Against the victim olympics: Reclaiming myself from identity politics

by Karya Irgil


I fear that no matter how strong of an argument I make in the following pages, it's not going to be as important as the titles attached to its author. Me being a minority will almost always outshine my work itself. People will read it not because of the value of my ideas but to put the spotlight on “people like her (me)”. This is turning people with minority status into an object for political agenda instead of granting them the status of a subject. People believe this balances out the injustice brought by discrimination. Yet, without realizing, favoritism is the mirrored version of discrimination and only changes the form of injustice done. This is because it diminishes me as a person and limits my individuality to political categories they deem to be endangered – none of which I have chosen. I am “disabled” before “compassionate”, or “LGBT” before “resourceful”. These are things I happened to be born with. My position in a society through society’s expectations and its attached identitarian reductions are always above what I manage to make of myself through my own effort. How tragic it is that my disability outshines both my personality and my capability. It seems people don’t realize that these titles are a fraction of me and have near-no influence on who I choose and want to be. When someone sees me only through my titles, I-myself feel invisible.

And there are cultural expectations from a minority identity: to align with the appropriate political tribes based on what the “good guys” think is right. Lifestyle, politics, visibility, the very right to think and speak critically are limited, micromanaged if not completely taken away. All debates simply boil down to an absolutism in morals. I see parallels in between the religious authority I escaped and the political authority I find myself in. Such limitations broke my faith in identity politics, and at some point, I attempted to hide my minority titles with the fear of identity police.

Which revealed an even harsher and more authoritarian side of this culture. The exact same arguments and critique I raised before now were dismissed for a lack of a minority status. This time I was not even debated or heard but simply branded with completely inaccurate new titles. Meanwhile, “x-ist, y-phobic” seem to be the magic words to answer everything without even referring to the points made. It goes as far as “hetero, caucasian etc.” becoming accusations, as if these are bad things to be or somehow dis-validate someone’s right to speak. In any case, attacking someone’s identity to not hear them is as bad as hearing them just because of their identity. At times people won’t hear me out and shut me off with such ad "hominem" for so long that I just pull out my disability card or middle eastern passport. Just to be done with the “you can't talk about that”-bit. That, then, is suddenly enough to re-validate my points sufficiently for actual conversations. As if my arguments alone meant nothing. Instead, it is a victim olympics where the most minority cards stacked up win.
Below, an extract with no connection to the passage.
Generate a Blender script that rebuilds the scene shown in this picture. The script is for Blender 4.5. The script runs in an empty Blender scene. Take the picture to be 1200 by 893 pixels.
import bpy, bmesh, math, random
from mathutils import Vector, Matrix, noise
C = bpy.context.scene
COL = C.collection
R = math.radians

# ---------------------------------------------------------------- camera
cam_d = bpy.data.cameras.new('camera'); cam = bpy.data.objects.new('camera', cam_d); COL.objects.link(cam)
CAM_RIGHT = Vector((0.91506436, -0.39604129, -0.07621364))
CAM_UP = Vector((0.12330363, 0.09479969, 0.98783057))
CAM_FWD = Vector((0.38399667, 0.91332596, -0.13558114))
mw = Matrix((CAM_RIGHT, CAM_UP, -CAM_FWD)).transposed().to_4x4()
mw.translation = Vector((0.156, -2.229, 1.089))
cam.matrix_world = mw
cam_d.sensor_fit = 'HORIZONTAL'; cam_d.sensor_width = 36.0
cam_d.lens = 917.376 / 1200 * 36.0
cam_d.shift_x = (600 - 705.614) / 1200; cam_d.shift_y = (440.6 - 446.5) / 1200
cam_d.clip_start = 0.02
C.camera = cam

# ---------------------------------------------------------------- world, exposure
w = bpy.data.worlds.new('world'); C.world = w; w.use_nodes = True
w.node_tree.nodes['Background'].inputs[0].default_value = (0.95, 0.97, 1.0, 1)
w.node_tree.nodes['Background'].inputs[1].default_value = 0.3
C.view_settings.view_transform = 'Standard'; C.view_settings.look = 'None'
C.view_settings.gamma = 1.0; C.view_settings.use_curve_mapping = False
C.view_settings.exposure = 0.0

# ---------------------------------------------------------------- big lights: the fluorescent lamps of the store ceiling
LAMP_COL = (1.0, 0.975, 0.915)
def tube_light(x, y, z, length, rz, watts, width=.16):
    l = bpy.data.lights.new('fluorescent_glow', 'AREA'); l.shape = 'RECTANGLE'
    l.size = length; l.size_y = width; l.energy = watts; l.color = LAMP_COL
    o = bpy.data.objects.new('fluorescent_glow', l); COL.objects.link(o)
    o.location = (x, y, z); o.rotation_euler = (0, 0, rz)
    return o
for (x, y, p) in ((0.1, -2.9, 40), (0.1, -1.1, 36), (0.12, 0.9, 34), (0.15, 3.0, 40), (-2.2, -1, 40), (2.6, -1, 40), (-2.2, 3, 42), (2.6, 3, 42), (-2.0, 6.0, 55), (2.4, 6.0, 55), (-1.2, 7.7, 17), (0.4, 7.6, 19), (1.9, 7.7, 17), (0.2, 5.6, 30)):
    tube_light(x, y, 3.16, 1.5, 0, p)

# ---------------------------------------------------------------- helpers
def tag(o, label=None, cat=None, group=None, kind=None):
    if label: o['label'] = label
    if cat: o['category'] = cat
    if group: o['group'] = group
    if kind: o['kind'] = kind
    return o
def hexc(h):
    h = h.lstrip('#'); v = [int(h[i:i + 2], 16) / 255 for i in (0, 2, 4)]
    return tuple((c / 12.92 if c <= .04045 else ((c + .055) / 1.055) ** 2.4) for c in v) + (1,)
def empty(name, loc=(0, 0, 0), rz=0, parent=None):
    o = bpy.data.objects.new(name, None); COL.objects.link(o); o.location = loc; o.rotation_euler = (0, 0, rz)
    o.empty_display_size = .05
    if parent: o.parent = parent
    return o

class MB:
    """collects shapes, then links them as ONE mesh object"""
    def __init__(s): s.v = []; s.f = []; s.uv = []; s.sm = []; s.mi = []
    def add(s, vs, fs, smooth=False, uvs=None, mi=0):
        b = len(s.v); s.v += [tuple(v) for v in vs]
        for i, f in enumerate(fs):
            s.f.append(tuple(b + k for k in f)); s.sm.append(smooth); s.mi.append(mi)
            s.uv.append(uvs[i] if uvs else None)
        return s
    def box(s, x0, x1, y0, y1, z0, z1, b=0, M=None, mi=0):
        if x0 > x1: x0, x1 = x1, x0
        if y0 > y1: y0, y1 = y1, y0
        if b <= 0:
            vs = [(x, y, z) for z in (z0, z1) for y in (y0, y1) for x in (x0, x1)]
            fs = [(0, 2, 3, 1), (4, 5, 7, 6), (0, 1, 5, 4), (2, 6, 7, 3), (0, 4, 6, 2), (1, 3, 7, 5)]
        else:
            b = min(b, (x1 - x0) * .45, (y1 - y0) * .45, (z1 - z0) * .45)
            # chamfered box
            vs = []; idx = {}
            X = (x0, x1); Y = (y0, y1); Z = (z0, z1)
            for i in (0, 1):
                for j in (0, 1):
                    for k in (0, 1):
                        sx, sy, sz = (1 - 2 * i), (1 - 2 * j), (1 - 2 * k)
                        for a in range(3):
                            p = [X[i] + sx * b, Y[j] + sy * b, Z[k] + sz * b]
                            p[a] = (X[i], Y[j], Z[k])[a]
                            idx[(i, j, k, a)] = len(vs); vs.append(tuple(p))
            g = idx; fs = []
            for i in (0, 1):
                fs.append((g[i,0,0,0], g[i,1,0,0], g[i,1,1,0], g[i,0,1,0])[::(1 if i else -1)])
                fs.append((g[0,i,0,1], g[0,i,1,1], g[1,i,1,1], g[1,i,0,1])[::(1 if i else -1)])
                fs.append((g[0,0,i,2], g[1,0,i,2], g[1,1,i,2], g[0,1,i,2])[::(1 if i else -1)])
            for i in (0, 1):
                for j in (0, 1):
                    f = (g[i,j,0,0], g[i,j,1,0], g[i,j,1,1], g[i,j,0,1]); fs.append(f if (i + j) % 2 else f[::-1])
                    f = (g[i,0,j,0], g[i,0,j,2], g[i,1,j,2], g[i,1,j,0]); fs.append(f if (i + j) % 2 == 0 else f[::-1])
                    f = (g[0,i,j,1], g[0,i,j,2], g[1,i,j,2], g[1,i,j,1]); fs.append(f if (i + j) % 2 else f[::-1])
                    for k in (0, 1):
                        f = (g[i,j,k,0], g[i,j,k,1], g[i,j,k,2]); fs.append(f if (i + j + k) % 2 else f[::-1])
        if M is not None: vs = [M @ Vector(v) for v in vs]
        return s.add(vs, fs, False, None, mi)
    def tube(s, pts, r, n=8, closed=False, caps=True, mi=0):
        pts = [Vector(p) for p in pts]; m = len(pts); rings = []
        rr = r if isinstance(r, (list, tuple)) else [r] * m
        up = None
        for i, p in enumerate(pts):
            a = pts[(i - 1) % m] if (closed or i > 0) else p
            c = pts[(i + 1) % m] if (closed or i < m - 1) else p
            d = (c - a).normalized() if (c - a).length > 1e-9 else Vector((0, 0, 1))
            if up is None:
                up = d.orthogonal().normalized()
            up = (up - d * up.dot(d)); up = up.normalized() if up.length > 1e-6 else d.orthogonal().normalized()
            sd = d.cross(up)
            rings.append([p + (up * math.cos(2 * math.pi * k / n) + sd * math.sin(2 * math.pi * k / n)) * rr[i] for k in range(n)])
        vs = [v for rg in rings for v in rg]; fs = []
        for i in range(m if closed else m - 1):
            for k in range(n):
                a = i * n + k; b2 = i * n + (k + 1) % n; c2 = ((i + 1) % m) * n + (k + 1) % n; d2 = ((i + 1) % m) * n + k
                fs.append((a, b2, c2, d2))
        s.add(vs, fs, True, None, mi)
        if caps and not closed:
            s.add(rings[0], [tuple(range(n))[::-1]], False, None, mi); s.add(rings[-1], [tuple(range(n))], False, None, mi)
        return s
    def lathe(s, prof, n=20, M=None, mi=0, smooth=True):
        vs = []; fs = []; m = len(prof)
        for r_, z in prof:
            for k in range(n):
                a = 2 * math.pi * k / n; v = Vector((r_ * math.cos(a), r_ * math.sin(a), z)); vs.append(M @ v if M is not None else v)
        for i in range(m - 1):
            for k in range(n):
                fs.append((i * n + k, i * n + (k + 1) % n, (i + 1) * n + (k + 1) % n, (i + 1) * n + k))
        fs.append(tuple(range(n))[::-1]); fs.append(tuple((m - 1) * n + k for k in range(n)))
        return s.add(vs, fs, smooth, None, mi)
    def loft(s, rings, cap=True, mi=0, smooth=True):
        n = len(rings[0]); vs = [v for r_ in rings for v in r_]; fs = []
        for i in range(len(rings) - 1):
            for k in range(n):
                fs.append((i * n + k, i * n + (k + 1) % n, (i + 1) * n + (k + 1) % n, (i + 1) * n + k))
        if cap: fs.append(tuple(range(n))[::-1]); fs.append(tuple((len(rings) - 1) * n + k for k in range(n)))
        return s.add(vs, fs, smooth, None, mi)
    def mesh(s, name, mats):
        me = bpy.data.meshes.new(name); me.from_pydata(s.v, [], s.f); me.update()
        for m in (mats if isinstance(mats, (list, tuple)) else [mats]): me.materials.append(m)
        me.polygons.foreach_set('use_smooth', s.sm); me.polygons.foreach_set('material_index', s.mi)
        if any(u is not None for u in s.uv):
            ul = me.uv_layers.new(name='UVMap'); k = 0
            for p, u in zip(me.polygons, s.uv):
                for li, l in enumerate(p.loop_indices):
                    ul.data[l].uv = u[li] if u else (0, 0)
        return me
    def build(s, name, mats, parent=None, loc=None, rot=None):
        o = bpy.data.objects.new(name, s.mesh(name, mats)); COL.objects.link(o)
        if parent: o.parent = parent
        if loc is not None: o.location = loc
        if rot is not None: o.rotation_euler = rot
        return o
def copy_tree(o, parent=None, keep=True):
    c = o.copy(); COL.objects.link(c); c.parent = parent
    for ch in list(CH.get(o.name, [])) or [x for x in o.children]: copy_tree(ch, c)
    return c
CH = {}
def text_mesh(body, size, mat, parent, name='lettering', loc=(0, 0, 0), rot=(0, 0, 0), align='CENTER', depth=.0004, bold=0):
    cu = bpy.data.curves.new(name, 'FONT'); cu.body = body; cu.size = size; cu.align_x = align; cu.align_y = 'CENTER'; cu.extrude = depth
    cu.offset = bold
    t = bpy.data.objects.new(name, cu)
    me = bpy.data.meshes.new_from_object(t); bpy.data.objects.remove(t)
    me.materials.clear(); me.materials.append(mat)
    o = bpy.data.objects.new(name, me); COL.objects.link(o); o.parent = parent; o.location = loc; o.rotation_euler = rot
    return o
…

The weirdest outcome of this is when I have to prove my capability to speak for myself even more in front of the alleged protectors of my rights than in front of the common citizen.

Those who base authority – including validity – on identity act differently as soon as they notice some victim olympics champion is in front of them. People filter their speech for me, whereas all I want is critical thinking. Then they go on to micromanage my vocabulary that I use for my own issues because someone like myself might be offended! The idea is: “We will help you and protect you. You need it. We are the good guys. For which we will choose these lifestyles that are acceptable to live, these words we deem to be appropriate, these opinions you are allowed to have…” – not realizing all I ever wanted was autonomy and freedom. To not be reduced to how I was born but live as I choose. That’s why I migrated in the first place. Why I worked so hard all through my teens to learn two languages, save enough money on a developing nation economy, keep a 96% GPA – I tore my youth apart just to come here, and my "protectors" have nothing better to do than acting as if I can’t be certain things due to my minority "limitations". I spent my nights trying to earn my place here for freedom. Only to be faced with an alternative to the indoctrination and taboos I escaped. Instead of the indoctrination of religious fanaticism stands the political fanaticism. But in the West, it wears the mask of “justice” while attempting to solve suppression with more suppression. Completely unrelated people to my life tell me they know what I need and should want. They decide who I can be. I am either their enemy in their fight to protect me or a pawn for their political voice. This West is quite the same as its supposed opposite. Except, I can wear shorts here. 10k in savings, years of studying, surviving through dictatorship, migration and 3 years of paperwork just for passing a 4 year visa. To the freedom of shorts.